TEMPO.CO, Jakarta - Analis Binaartha Sekuritas Muhammad Nafan Aji Gusta mengatakan data neraca perdagangan per Agustus akan dinantikan oleh pelaku pasar. Menurut Nafan pelaku pasar memperkirakan masih terjadi defisit pada neraca perdagangan Agustus 2018.
BACA: Sri Mulyani Jelaskan Defisit Neraca Tahun 2018 dengan 2017
"Meskipun terjadi penurunan tingkat defisit tersebut yang diperkirakan sebesar US$ 7 juta dari sebelumnya sebesar US$ 2 miliar," kata Nafan saat dihubungi, Minggu, 16 September 2018.
Menurut Nafan, jika hasil data neraca perdagangan pada Senin sesuai dengan ekspektasi, maka hal ini akan memberikan sentimen positif bagi rupiah. Nafan mengatakan hal itu menunjukkan pemerintah berkomitmen untuk mengurangi ketergantungan impor.

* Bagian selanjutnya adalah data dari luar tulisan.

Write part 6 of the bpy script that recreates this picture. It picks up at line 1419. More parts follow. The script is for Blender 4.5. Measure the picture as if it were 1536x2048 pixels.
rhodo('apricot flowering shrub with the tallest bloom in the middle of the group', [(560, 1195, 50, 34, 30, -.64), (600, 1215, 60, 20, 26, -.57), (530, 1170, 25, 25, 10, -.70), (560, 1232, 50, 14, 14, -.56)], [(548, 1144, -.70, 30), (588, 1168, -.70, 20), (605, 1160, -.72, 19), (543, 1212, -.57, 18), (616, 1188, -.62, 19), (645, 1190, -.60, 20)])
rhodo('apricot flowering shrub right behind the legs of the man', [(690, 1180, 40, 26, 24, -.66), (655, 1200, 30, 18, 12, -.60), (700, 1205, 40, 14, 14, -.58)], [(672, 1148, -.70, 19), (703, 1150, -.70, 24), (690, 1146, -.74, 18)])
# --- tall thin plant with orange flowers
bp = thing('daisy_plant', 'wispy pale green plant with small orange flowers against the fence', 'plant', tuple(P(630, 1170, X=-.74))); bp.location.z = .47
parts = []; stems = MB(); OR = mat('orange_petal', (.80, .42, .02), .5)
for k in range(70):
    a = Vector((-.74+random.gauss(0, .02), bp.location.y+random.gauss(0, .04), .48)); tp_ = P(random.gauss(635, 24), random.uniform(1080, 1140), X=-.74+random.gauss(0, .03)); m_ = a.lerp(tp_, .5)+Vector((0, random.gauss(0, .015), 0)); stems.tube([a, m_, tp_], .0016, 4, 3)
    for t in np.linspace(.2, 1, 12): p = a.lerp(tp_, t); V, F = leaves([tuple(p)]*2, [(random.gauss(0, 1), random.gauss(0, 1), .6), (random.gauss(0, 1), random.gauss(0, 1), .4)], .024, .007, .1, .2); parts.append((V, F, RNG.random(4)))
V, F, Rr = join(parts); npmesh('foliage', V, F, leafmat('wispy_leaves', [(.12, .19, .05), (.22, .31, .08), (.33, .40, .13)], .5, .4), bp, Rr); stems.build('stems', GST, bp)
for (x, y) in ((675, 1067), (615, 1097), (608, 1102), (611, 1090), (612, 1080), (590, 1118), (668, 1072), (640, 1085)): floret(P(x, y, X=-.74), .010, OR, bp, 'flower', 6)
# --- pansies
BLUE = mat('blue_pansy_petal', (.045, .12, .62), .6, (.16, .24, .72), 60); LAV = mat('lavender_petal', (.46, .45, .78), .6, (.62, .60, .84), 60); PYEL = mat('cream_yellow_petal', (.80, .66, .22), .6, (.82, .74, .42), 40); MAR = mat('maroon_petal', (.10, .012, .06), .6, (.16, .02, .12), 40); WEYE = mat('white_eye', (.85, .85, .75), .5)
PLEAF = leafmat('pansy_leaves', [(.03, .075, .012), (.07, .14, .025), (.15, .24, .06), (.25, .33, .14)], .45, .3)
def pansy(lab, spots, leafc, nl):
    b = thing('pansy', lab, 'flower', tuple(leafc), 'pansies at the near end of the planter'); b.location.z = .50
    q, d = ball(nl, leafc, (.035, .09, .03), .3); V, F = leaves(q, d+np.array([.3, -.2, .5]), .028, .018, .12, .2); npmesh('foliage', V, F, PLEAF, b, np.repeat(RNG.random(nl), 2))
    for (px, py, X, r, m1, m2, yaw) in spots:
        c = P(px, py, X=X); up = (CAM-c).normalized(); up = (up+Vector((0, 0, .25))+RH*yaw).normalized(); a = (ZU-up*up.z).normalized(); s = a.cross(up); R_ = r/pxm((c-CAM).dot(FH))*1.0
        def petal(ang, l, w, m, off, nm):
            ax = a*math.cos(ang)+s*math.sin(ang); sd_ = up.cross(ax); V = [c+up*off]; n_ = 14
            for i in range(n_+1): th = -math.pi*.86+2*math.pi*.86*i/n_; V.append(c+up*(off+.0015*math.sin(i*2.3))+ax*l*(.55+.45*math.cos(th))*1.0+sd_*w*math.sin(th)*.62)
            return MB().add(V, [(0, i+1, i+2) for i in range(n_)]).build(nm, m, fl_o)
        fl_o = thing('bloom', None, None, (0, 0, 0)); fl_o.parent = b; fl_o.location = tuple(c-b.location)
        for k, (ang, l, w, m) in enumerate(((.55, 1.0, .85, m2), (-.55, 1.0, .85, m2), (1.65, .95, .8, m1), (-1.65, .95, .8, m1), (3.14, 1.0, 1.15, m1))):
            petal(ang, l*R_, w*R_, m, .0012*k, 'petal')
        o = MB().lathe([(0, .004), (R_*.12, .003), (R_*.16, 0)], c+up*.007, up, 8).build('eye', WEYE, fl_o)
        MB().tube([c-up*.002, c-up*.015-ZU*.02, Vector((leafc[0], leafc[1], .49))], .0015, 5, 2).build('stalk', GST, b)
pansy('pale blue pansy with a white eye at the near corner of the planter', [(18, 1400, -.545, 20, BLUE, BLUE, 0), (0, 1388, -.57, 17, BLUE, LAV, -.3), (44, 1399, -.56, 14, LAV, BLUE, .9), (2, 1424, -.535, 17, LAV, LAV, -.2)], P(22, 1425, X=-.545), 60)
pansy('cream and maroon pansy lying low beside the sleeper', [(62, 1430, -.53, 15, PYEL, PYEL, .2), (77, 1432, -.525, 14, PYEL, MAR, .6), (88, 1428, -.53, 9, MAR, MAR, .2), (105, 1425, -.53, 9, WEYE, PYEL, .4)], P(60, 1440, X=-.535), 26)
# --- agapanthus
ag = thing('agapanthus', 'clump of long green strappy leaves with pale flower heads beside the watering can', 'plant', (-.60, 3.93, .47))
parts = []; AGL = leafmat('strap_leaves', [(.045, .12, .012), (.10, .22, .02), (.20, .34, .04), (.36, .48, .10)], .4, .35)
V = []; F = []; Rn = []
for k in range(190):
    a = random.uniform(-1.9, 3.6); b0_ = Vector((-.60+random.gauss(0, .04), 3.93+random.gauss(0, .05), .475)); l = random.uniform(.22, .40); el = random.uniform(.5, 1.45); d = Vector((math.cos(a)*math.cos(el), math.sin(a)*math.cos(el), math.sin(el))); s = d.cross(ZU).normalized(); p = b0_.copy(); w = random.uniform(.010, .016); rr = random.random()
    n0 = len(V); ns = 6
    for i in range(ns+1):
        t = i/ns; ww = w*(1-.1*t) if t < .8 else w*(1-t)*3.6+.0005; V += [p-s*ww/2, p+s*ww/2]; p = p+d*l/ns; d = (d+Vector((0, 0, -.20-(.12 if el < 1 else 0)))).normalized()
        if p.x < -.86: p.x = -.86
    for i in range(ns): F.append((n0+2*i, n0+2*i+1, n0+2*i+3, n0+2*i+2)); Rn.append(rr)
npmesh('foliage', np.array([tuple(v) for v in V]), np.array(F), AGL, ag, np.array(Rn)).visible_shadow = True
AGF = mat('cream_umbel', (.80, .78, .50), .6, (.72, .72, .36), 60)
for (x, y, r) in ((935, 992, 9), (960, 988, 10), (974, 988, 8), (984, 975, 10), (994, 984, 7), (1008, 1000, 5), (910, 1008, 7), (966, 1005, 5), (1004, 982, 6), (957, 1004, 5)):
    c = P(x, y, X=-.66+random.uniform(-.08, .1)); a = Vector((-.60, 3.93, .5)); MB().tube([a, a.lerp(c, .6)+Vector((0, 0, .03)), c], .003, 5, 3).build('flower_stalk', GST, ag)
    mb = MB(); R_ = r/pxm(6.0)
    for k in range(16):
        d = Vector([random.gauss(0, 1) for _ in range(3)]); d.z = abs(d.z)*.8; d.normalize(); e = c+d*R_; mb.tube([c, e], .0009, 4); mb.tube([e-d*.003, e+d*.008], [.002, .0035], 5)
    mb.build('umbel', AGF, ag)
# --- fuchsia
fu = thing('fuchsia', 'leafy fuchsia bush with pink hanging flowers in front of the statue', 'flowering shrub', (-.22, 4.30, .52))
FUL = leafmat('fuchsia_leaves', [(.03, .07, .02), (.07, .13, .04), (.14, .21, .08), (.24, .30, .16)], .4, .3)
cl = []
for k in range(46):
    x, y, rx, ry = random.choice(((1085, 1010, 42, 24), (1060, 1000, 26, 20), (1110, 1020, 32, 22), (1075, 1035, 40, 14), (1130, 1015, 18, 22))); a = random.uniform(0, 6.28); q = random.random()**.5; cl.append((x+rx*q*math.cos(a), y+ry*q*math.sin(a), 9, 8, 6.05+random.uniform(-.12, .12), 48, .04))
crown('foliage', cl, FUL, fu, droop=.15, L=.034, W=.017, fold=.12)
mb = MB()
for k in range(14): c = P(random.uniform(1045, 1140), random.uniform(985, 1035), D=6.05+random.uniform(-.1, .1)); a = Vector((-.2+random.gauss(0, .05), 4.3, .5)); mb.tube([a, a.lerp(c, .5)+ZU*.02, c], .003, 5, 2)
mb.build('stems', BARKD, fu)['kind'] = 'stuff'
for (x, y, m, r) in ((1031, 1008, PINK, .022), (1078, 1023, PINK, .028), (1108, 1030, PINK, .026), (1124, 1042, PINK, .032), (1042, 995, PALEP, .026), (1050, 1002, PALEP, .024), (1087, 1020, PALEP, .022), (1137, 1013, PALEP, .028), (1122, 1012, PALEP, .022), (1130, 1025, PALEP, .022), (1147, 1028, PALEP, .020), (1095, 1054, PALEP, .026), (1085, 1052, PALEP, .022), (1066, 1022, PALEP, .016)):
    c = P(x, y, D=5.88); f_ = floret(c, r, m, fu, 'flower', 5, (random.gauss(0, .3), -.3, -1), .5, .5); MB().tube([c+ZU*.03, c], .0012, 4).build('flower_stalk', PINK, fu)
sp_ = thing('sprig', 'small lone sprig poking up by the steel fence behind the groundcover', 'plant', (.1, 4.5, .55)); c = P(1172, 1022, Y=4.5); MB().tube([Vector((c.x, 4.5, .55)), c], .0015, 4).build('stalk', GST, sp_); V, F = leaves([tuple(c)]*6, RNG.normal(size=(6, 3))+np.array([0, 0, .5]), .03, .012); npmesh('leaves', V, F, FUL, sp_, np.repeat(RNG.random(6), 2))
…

Hari ini Badan Pusat Statistik atau BPS akan mengumumkan Perkembangan Ekspor dan Impor Indonesia Agustus 2018, Perkembangan Upah Pekerja/Buruh Agustus 2018, dan Indeks Perilaku Anti Korupsi Indonesia atau IPAK 2018.
BACA: Surat Utang SBR004 Kebanjiran Pesanan Hingga 7,04 Triliun
Ekonom dari Institute for Development of Economics and Finance atau Indef Bhima Yudhistira Adhinegara juga memprediksi defisit neraca perdagangan masih berlanjut. "Proyeksi defisit perdagangan bulan Agustus 2018 diperkirakan sebesar US$ 1,1 - 1,5 miliar," kata Bhima.
Bhima mengatakan salah satu faktor yang menyebabkan defisit adalah efek perang dagang yang mulai berdampak negatif bagi neraca perdagangan Indonesia."Ekspor CPO loyo dihantam tarif 54 persen bea masuk oleh India. Ekspor manufaktur bergerak lambat karena permintaan global khususnya dari negara tujuan ekspor utama belum pulih," ujar Bhima.
Menurut Bhima, jika permintaan turun, maka harga ekspor pun ikut turun. Bhima mengatakan harga agregat ekspor produk non migas pada bulan Juli turun -2,2 persen (yoy).
Lebih lanjut menurut Bhima, Cina terus melempar ekses produksinya ke Indonesia, paska produknya dihambat masuk AS. Total impor dari Cina ke Indonesia naik 32 persen periode Januari - Juli 2018. Nilainya US$ 24,8 miliar atau 27,3 persen dari total impor non migas.
"Sebagai pasar yang besar di Asean dengan 260 juta penduduk, Indonesia adalah sasaran empuk dari eksportir negara lain," ujar Bhima.
Sementara, kata Nafan, harga minyak mentah dunia masih bergerak naik ditambah pelemahan kurs rupiah membuat impor migas akan terus melebar.
"Januari - Juli defisit migasnya tembus US$ 6,6 miliar, jauh lebih tinggi dibandingkan periode yang sama tahun sebelumnya yaitu US$ 4,6 miliar. Ini sudah lampu merah. Defisit perdagangan yang terus melebar bisa memperlebar defisit transaksi berjalan," kata Bhima.
Bhima mengatakan permintaan dolar dan rupiah tidak seimbang. Hal ini, menurut Bhima bisa mengakibatkan pelemahan kurs karena permintaan dolar untuk impor jauh lebih besar.